=== EXERCISE DESCRIPTION ===
From the entries below, gather each line containing the word "picture".

=== DATA TO USE ===
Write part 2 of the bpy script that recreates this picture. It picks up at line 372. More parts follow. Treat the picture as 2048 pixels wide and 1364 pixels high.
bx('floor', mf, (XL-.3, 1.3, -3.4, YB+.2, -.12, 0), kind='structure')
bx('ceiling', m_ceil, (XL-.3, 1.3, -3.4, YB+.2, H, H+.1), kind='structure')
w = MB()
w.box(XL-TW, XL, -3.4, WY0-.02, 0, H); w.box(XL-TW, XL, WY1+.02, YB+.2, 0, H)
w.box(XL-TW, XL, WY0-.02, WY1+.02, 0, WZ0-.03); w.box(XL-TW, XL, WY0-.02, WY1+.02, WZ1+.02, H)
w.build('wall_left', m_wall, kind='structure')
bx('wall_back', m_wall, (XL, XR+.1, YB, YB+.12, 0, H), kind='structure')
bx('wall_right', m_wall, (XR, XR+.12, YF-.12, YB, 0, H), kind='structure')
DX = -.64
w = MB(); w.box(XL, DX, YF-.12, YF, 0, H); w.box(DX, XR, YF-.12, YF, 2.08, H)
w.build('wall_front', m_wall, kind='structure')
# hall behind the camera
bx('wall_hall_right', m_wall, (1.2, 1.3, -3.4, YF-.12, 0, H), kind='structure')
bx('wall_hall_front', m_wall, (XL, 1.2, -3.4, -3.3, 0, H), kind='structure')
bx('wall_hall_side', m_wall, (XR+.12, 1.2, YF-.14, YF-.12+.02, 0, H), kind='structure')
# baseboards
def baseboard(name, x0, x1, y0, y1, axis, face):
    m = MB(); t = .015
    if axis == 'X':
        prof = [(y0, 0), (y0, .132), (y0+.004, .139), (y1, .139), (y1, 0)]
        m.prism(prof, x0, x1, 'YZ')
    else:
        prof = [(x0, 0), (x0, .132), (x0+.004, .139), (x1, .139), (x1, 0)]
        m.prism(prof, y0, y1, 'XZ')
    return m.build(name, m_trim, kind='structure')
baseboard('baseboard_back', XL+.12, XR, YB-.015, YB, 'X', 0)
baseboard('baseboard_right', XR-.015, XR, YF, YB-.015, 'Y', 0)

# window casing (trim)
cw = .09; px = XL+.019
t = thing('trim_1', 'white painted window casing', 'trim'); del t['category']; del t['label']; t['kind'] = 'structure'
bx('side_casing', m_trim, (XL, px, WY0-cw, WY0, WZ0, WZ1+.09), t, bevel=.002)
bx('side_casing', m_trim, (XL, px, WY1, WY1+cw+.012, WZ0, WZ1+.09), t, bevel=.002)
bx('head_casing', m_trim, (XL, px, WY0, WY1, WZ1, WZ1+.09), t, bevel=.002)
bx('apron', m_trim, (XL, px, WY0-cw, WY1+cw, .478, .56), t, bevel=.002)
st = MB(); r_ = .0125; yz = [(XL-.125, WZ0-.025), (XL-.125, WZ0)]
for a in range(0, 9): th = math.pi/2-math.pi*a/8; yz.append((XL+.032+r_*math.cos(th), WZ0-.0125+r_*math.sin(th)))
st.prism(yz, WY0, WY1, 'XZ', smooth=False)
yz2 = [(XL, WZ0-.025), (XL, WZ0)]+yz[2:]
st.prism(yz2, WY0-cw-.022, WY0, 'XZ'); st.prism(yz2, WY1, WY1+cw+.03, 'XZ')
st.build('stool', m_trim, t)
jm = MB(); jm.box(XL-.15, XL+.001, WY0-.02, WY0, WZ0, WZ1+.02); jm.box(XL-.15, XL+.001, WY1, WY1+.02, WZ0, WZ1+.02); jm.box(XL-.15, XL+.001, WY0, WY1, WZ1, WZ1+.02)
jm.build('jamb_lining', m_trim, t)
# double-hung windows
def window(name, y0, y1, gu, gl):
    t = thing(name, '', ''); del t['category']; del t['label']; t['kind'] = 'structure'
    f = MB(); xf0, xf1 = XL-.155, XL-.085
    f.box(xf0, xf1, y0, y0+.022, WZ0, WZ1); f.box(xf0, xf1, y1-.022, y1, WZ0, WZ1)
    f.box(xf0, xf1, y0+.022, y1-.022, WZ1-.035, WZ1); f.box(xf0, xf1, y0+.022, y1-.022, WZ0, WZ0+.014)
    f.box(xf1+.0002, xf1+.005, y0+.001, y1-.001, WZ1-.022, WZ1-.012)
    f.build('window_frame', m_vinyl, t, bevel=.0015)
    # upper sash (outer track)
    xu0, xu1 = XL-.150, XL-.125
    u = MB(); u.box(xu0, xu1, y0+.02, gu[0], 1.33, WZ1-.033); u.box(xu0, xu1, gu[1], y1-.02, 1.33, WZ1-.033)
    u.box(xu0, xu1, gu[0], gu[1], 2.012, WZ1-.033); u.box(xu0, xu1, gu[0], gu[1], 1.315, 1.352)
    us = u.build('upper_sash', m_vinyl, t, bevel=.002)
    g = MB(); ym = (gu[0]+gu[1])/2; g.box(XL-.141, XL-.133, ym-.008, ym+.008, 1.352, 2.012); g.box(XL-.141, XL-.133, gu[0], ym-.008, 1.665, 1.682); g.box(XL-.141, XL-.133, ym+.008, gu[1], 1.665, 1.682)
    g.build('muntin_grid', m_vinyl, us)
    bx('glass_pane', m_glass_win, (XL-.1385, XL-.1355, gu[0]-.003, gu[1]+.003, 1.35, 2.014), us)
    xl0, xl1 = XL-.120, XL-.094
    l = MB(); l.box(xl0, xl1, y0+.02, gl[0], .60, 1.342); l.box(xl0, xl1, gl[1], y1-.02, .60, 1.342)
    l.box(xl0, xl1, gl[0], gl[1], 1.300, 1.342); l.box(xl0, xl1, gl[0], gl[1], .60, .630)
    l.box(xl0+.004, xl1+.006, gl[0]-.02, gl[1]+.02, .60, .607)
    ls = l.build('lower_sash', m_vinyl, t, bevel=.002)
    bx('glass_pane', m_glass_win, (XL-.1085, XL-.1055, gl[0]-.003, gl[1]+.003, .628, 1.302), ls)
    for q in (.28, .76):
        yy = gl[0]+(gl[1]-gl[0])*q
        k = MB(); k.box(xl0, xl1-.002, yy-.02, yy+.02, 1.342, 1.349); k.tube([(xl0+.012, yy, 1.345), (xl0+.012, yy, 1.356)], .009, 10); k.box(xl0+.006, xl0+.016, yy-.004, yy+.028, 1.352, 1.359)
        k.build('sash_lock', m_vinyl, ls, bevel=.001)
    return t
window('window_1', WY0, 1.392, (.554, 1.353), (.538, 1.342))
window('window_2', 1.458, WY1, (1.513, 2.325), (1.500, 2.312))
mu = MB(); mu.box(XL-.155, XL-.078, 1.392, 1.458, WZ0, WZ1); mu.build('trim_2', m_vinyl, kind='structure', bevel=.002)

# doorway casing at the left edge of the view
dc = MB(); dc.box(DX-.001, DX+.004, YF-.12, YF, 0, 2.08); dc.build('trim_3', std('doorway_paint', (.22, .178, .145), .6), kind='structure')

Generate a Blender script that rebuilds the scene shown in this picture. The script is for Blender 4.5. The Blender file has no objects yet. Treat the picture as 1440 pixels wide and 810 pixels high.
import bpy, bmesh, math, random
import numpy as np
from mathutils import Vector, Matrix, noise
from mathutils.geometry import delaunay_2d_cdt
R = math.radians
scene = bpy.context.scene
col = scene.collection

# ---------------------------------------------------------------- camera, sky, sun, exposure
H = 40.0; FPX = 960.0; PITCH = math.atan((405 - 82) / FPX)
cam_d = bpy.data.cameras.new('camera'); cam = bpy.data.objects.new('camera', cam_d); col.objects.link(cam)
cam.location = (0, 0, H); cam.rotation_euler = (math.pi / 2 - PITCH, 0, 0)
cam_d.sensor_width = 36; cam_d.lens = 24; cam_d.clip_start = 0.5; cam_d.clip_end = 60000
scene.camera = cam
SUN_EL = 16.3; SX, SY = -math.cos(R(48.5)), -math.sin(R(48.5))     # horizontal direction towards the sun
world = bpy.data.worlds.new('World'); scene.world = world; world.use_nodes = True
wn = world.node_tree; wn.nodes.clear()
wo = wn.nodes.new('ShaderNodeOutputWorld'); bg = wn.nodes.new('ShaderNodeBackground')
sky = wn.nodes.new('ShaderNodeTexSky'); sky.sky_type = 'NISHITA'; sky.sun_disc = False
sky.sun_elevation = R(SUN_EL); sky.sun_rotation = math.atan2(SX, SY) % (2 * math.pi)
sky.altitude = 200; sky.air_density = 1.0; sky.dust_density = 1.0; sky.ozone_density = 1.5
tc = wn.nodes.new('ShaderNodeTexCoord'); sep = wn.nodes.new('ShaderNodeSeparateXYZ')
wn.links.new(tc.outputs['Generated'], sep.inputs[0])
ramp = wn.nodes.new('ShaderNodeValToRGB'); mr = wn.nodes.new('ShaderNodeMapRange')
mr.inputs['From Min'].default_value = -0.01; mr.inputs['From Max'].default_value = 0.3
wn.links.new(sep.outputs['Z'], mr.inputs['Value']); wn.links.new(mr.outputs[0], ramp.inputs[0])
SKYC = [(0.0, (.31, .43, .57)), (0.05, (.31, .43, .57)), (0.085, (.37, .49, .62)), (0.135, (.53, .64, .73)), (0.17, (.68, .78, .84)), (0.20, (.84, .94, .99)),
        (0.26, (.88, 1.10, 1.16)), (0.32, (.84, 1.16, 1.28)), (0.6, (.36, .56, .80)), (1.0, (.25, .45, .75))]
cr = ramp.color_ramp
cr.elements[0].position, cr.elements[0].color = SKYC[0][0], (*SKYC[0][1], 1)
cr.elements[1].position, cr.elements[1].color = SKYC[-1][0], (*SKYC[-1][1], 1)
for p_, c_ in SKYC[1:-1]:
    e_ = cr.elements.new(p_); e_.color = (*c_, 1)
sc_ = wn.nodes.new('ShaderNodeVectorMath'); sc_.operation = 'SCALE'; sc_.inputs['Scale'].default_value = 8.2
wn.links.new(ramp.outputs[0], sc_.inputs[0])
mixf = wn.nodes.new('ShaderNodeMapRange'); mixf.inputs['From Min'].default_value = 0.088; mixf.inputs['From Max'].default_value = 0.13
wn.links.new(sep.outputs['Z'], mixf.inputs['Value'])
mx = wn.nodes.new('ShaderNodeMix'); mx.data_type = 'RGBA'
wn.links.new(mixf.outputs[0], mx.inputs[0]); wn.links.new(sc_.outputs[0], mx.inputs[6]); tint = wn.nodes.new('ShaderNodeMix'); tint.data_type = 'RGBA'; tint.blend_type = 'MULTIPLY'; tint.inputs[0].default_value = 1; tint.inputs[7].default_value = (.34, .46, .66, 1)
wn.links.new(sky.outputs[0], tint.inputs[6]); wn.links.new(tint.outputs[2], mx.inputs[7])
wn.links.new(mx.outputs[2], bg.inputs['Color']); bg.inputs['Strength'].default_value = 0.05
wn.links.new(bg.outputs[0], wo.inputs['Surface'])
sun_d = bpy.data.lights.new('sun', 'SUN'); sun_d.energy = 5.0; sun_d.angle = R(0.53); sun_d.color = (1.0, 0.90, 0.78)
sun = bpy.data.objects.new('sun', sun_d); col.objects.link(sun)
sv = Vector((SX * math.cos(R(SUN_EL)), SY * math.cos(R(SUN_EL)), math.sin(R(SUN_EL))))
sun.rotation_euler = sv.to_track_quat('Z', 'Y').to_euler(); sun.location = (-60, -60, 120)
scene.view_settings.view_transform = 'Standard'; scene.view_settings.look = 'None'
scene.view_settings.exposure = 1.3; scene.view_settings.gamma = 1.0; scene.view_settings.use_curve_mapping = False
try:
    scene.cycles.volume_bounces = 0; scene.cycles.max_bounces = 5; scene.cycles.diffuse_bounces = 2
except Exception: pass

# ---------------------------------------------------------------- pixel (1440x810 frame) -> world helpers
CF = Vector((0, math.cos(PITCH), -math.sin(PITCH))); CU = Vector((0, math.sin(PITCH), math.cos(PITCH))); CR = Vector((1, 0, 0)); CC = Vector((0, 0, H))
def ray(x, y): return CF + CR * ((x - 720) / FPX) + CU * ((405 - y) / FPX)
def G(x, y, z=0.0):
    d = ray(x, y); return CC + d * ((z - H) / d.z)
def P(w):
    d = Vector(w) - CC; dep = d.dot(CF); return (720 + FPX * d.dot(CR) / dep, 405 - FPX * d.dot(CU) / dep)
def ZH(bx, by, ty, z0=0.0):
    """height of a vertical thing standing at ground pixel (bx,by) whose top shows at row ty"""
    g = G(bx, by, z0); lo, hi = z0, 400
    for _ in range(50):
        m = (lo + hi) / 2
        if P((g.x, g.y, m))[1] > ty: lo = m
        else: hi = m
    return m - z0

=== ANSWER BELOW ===
Write part 2 of the bpy script that recreates this picture. It picks up at line 372. More parts follow. Treat the picture as 2048 pixels wide and 1364 pixels high.
Generate a Blender script that rebuilds the scene shown in this picture. The script is for Blender 4.5. The Blender file has no objects yet. Treat the picture as 1440 pixels wide and 810 pixels high.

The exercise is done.